**DIRECTIONS FOR THIS TASK:** Return each line of the records holding the string "scene".

**GIVEN RECORDS:**
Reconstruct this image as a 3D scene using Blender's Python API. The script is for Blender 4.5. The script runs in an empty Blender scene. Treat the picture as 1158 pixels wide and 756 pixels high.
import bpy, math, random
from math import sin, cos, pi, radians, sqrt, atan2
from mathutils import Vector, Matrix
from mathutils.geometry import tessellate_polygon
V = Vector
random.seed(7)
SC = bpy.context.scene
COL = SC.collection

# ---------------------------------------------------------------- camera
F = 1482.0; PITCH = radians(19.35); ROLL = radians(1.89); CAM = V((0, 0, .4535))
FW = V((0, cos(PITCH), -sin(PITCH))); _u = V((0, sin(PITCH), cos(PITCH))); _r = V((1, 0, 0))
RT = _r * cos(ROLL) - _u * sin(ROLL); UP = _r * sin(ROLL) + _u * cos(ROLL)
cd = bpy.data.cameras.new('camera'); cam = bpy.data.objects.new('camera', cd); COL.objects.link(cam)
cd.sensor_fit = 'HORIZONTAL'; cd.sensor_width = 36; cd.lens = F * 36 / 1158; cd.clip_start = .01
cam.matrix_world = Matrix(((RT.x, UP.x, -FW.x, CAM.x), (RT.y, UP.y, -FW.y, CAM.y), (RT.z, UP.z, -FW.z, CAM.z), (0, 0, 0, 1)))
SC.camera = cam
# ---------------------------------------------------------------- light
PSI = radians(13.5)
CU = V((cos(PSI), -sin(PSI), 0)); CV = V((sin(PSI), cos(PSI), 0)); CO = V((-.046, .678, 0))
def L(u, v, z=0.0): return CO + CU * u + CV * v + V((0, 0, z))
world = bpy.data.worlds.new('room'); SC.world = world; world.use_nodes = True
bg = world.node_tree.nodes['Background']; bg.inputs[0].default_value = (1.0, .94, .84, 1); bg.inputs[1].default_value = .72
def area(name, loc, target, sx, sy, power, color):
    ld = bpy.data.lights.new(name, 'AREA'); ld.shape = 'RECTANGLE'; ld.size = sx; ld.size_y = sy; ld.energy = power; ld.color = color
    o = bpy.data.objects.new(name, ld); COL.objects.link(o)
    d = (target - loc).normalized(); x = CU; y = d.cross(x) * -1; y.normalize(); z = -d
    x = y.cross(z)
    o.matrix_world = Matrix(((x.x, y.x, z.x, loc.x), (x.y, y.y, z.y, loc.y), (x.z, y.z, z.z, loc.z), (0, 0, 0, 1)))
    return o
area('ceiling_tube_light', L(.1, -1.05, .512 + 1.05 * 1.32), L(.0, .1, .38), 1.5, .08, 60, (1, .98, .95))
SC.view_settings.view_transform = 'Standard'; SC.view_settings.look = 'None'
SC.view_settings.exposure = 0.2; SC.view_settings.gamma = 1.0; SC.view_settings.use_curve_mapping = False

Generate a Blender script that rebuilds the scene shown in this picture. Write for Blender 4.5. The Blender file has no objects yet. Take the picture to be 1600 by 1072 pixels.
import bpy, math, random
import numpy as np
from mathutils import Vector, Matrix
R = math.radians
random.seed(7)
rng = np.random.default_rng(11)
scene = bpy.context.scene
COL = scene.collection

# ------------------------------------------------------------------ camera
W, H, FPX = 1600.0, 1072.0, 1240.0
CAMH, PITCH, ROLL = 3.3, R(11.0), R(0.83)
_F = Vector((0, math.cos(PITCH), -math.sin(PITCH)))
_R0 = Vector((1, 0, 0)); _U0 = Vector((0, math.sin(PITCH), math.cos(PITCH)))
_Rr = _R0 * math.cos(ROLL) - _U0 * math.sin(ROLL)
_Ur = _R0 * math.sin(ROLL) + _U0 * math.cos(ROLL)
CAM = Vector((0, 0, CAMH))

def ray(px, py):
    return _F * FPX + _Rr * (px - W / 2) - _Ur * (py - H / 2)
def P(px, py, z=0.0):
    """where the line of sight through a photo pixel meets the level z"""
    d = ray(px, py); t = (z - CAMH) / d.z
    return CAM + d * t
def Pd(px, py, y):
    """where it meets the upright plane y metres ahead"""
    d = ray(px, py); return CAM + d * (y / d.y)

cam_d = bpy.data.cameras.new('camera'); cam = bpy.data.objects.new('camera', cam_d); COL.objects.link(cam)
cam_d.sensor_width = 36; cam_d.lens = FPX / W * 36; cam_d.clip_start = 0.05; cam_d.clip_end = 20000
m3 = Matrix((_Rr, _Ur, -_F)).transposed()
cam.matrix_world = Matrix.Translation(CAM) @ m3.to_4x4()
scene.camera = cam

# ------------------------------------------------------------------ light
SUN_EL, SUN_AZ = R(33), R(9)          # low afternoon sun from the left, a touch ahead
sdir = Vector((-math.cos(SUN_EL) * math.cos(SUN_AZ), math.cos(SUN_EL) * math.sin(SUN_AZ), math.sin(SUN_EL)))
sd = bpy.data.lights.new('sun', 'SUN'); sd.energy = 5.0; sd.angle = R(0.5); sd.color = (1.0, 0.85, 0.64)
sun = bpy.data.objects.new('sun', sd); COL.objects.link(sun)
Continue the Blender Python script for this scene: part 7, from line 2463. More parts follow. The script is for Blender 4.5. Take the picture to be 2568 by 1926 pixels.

**CORRECT RESULT:**
Reconstruct this image as a 3D scene using Blender's Python API. The script is for Blender 4.5. The script runs in an empty Blender scene. Treat the picture as 1158 pixels wide and 756 pixels high.
SC = bpy.context.scene
Generate a Blender script that rebuilds the scene shown in this picture. Write for Blender 4.5. The Blender file has no objects yet. Take the picture to be 1600 by 1072 pixels.
scene = bpy.context.scene
COL = scene.collection
scene.camera = cam
Continue the Blender Python script for this scene: part 7, from line 2463. More parts follow. The script is for Blender 4.5. Take the picture to be 2568 by 1926 pixels.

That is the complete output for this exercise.